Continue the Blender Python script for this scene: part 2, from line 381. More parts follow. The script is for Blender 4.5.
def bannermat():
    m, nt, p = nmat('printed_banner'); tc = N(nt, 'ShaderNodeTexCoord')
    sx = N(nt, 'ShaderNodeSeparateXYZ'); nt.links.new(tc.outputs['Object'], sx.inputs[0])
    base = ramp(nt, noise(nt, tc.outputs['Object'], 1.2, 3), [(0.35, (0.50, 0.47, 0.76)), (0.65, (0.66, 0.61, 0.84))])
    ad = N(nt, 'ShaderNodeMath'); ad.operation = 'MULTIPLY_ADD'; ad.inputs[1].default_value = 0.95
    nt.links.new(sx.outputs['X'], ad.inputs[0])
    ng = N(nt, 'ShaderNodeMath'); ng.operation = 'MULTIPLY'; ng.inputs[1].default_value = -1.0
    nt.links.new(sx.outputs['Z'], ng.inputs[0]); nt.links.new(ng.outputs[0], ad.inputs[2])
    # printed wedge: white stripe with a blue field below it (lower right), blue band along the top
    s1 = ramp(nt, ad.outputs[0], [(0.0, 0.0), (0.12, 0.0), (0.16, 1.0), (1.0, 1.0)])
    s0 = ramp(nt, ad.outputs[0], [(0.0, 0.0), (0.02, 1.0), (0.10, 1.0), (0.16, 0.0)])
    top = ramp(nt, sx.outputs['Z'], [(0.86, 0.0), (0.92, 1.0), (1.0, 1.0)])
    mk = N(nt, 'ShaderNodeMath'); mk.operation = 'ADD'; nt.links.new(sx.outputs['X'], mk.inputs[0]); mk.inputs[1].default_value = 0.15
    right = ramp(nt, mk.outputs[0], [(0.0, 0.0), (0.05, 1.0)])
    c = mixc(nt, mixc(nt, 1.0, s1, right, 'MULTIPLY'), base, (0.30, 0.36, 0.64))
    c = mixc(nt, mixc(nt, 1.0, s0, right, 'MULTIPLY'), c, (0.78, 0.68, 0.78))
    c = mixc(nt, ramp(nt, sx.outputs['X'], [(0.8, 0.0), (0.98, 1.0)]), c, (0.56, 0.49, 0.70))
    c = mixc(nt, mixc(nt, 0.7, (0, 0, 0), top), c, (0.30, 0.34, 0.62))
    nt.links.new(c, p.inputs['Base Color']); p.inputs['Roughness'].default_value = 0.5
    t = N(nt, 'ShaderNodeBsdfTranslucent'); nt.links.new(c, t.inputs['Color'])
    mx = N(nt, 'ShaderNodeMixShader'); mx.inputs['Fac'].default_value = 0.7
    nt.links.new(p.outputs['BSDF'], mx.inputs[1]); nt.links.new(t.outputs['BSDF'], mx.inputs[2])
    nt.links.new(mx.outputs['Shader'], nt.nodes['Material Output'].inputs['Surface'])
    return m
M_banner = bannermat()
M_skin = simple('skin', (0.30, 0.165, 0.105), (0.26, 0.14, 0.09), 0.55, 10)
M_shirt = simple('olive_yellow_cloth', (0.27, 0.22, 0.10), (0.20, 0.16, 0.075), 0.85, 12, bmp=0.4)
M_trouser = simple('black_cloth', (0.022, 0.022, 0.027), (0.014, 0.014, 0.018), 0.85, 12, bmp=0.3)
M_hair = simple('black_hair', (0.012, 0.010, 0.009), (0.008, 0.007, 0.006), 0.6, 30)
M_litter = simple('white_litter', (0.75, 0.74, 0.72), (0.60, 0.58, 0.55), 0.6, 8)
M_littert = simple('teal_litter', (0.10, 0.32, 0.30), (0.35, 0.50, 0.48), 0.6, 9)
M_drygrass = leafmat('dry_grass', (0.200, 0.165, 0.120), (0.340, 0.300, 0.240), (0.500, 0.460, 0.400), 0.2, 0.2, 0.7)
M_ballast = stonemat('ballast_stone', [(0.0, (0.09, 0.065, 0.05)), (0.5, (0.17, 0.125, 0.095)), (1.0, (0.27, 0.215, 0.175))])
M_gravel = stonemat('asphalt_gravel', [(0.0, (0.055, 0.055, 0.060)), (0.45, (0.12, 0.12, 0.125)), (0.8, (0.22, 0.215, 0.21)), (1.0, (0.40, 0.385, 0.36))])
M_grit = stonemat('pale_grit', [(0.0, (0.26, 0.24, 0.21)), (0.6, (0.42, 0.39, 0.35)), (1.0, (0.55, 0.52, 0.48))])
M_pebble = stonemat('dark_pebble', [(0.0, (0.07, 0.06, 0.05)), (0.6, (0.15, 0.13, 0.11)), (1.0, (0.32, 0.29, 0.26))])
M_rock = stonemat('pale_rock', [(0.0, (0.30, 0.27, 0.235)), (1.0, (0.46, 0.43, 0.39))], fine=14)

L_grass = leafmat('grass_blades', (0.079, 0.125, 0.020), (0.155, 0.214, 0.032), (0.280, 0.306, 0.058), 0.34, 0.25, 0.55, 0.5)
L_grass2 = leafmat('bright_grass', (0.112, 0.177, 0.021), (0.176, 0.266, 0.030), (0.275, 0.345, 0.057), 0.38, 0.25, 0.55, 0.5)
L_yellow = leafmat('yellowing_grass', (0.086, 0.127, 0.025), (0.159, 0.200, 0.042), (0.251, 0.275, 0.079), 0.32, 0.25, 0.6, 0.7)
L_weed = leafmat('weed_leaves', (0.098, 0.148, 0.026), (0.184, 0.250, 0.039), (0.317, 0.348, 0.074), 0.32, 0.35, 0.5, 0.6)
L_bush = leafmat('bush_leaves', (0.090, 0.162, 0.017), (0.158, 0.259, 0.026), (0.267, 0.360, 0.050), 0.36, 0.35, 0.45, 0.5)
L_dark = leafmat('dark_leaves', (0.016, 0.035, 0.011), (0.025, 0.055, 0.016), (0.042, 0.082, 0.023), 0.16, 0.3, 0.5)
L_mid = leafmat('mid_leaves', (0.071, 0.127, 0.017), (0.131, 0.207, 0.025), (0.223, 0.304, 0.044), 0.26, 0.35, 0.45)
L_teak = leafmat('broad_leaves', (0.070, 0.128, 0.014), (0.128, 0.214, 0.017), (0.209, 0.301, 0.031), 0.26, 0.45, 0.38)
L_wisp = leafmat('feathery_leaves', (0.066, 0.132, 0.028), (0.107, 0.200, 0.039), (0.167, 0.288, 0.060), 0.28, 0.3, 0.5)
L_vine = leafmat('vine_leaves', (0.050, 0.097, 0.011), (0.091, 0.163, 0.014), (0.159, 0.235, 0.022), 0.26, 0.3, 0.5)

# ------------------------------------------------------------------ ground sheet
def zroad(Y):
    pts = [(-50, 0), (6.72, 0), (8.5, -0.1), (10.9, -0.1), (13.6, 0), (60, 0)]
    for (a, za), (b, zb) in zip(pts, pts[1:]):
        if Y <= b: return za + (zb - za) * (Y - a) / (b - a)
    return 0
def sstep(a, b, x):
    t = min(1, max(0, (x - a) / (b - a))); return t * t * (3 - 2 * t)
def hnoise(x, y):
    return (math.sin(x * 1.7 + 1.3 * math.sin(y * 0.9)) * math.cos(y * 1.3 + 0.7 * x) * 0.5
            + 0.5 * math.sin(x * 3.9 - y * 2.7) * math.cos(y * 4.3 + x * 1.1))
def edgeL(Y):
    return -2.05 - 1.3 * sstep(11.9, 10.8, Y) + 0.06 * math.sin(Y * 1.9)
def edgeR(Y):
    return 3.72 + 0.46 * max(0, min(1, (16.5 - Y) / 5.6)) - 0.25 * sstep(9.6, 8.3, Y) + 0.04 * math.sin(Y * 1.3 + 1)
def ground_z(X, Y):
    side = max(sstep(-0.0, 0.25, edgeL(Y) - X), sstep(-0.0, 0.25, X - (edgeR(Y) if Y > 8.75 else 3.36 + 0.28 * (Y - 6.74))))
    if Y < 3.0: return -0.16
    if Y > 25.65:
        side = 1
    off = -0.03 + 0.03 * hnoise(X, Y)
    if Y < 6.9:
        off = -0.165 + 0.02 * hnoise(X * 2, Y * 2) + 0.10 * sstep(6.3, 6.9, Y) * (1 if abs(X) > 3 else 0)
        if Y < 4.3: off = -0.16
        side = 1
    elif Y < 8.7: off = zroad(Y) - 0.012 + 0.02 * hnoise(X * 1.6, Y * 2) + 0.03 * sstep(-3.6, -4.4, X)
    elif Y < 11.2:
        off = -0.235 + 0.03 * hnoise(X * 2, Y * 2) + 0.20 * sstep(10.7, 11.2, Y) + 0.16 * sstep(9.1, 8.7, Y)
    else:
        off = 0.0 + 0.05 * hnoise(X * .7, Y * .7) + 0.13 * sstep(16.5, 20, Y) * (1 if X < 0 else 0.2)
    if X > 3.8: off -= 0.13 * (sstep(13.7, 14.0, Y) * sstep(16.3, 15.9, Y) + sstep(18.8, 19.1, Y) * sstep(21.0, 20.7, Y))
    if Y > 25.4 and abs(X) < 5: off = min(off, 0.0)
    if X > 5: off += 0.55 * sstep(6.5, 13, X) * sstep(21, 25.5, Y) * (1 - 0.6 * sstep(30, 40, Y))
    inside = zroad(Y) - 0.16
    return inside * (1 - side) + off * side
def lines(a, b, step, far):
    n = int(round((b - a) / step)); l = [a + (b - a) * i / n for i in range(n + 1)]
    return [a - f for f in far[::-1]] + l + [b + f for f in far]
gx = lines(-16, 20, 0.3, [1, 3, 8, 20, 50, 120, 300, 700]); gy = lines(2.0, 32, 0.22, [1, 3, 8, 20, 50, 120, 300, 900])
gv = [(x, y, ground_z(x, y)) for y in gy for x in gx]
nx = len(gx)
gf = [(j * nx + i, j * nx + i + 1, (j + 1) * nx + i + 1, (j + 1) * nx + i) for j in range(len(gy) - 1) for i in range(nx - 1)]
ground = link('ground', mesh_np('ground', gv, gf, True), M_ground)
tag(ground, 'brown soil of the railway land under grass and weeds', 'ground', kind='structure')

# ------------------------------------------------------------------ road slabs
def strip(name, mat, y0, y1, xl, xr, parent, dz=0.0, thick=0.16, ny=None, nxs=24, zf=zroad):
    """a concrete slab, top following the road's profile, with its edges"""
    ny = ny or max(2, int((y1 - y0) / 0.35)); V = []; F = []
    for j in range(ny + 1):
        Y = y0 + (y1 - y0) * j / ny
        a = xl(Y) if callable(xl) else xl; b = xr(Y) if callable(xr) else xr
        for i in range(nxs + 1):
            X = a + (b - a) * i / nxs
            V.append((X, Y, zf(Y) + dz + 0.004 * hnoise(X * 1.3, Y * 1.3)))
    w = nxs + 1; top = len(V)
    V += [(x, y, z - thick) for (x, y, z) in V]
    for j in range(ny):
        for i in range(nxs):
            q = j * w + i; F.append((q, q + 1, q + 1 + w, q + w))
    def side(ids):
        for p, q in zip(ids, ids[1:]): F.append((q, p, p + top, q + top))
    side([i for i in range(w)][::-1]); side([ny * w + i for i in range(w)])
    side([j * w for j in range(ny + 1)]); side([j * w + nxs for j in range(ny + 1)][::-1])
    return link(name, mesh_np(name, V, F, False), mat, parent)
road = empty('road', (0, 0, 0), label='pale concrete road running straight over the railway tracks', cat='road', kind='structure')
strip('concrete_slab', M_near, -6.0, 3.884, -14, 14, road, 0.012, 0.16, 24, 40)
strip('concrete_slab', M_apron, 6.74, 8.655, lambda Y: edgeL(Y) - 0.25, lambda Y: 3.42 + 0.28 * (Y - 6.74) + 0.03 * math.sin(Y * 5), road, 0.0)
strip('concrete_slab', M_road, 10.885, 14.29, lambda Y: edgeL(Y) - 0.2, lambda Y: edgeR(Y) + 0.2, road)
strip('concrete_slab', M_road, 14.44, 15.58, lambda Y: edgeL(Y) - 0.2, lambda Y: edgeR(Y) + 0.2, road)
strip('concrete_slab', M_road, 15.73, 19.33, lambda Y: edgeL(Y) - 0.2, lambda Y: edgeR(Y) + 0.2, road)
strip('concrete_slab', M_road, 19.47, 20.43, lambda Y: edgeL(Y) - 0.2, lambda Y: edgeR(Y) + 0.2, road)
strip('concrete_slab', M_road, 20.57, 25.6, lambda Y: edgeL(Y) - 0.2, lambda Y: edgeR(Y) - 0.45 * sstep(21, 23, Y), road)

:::

**Task brief:** Extract from the listing above the lines between the line containing "0.16, 0.3, 0.5)" and the line containing "0.26, 0.3, 0.5)", keeping both of those lines. Output nothing else.

**In response:**
L_dark = leafmat('dark_leaves', (0.016, 0.035, 0.011), (0.025, 0.055, 0.016), (0.042, 0.082, 0.023), 0.16, 0.3, 0.5)
L_mid = leafmat('mid_leaves', (0.071, 0.127, 0.017), (0.131, 0.207, 0.025), (0.223, 0.304, 0.044), 0.26, 0.35, 0.45)
L_teak = leafmat('broad_leaves', (0.070, 0.128, 0.014), (0.128, 0.214, 0.017), (0.209, 0.301, 0.031), 0.26, 0.45, 0.38)
L_wisp = leafmat('feathery_leaves', (0.066, 0.132, 0.028), (0.107, 0.200, 0.039), (0.167, 0.288, 0.060), 0.28, 0.3, 0.5)
L_vine = leafmat('vine_leaves', (0.050, 0.097, 0.011), (0.091, 0.163, 0.014), (0.159, 0.235, 0.022), 0.26, 0.3, 0.5)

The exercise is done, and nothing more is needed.